Read these stories with full commitment. The funnier you play it, the funnier it is.
For Growing Comedy Readers (Ages 5–8)
By five or six, children can appreciate more sophisticated comedy: running jokes that pay off later, plot twists that are funny in retrospect, characters who are funny specifically because of who they are rather than just what they do. This is the age when brilliant comic chapter books become accessible, short chapters, one absurd situation per chapter, a hero whose haplessness is endearing rather than annoying.
Children at this age also begin to appreciate meta-humour: when characters in a story know they're in a story, when the narrator addresses the reader, when the fourth wall cracks in a controlled and deliberate way.

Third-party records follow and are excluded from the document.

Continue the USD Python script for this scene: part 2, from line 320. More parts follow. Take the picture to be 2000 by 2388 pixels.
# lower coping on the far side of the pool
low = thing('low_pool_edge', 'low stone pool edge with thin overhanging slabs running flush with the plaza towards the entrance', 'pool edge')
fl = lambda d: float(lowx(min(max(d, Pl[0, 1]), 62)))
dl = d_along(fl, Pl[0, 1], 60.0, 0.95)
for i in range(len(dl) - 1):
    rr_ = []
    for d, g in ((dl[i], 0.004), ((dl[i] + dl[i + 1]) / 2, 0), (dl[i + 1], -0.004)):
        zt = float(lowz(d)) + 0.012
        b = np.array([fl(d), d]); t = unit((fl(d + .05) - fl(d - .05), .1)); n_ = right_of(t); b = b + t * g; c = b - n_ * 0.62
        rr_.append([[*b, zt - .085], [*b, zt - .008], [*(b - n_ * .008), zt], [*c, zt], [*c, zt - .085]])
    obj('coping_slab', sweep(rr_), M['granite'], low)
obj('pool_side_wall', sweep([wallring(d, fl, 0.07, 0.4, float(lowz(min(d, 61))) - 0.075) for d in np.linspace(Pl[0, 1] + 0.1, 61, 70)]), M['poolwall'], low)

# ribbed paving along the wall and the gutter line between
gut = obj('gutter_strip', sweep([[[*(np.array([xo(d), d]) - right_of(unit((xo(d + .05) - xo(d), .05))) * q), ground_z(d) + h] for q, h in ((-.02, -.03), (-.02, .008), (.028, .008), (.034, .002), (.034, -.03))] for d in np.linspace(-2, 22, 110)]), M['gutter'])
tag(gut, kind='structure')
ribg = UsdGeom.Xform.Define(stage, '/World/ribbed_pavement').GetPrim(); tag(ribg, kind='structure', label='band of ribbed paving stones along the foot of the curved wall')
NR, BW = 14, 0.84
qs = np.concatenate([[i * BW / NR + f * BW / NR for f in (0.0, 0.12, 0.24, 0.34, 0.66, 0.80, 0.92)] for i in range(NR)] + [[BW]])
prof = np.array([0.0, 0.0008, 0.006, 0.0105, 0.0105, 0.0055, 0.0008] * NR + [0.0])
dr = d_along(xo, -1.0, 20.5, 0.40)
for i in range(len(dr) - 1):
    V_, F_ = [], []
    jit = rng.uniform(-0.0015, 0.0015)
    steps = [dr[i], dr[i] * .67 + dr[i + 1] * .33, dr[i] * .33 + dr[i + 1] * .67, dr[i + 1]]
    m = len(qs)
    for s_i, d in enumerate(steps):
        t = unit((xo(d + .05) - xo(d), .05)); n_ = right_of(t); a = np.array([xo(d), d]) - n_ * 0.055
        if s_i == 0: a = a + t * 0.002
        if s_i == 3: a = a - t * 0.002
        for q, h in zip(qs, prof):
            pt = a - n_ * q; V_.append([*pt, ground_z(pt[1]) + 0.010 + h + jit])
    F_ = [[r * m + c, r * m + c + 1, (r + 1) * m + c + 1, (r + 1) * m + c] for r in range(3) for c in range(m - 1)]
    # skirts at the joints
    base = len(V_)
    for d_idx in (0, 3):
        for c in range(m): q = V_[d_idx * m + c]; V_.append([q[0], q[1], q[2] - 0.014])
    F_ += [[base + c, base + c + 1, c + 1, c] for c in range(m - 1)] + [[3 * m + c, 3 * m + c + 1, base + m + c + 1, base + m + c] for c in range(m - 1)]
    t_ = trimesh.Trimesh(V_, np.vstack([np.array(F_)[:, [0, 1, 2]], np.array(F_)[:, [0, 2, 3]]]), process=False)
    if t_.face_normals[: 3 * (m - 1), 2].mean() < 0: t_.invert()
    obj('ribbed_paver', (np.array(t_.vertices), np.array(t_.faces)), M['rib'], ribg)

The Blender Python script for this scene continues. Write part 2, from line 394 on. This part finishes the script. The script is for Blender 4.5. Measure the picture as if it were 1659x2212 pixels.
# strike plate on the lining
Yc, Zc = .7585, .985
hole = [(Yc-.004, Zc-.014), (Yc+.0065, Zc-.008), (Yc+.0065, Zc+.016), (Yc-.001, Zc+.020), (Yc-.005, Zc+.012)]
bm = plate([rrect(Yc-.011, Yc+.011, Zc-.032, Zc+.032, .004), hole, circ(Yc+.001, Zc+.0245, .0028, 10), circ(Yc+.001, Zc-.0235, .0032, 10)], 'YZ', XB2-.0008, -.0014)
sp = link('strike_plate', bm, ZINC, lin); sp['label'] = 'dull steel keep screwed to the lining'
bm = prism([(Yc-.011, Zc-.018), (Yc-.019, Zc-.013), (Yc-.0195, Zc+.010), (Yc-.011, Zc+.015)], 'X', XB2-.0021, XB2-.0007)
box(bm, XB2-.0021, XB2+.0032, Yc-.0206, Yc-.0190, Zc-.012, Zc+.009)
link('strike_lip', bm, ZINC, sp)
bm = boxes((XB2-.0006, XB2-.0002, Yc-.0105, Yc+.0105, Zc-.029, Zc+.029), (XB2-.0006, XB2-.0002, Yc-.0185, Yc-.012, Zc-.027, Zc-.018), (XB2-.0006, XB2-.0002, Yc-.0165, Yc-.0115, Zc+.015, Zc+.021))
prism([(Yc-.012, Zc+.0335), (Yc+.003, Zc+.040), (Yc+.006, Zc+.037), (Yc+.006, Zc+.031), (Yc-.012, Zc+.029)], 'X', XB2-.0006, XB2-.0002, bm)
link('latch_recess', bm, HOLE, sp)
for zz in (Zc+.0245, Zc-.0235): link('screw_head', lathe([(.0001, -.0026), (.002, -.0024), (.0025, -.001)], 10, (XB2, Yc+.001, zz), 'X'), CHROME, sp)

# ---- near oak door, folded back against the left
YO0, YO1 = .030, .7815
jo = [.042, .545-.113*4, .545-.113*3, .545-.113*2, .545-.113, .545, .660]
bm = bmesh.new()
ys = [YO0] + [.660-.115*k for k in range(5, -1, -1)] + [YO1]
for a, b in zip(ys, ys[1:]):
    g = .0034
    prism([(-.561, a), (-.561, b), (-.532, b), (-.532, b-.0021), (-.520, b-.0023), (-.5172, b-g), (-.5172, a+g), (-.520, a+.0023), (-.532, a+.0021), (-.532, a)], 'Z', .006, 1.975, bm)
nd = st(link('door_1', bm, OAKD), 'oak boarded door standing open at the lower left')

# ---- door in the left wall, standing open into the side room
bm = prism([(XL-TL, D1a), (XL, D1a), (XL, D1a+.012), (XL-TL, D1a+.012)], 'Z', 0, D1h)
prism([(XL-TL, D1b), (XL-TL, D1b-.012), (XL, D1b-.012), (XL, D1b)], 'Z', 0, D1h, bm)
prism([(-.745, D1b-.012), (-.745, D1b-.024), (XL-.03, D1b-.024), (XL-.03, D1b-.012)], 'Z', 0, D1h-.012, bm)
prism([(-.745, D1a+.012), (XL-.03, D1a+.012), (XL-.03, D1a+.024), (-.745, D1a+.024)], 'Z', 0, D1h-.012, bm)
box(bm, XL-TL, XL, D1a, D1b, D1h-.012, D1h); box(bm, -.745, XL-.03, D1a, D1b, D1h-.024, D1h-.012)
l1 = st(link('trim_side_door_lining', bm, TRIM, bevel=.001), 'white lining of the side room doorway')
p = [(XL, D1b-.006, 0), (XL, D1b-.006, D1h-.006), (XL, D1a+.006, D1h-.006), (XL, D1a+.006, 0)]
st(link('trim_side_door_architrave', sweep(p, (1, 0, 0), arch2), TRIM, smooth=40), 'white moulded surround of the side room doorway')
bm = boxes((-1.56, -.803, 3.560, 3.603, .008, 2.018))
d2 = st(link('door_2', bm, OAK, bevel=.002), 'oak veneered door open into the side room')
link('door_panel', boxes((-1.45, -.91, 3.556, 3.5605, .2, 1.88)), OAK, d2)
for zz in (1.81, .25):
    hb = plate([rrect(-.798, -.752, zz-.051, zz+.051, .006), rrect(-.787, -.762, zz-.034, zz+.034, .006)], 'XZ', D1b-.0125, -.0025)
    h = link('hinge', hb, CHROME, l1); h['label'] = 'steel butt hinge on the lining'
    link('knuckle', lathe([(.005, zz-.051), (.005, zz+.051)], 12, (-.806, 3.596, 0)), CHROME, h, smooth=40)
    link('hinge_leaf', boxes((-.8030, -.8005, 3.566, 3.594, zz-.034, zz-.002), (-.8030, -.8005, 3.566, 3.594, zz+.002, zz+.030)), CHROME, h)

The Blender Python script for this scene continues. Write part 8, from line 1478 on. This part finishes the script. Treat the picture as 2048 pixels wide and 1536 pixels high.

Funny Books and Reluctant Readers
Funny books are arguably the single most effective intervention for a reluctant reader. A child who says they hate books will often accept a funny book as a different category, not "reading" but "something entertaining that happens to be a book." This semantic gap is worth exploiting. Once the funny book has created a positive reading experience, the reluctance has already begun to dissolve.
Audiobooks and Humour
Funny stories translate magnificently to audio when narrated by a comedian-trained voice artist who understands comic timing. A great comedic audiobook for children can be laugh-out-loud funny as a shared listening experience in the car, at bedtime, anywhere. The timing and delivery of a skilled narrator often enhances the humour significantly beyond what a reader might achieve at home.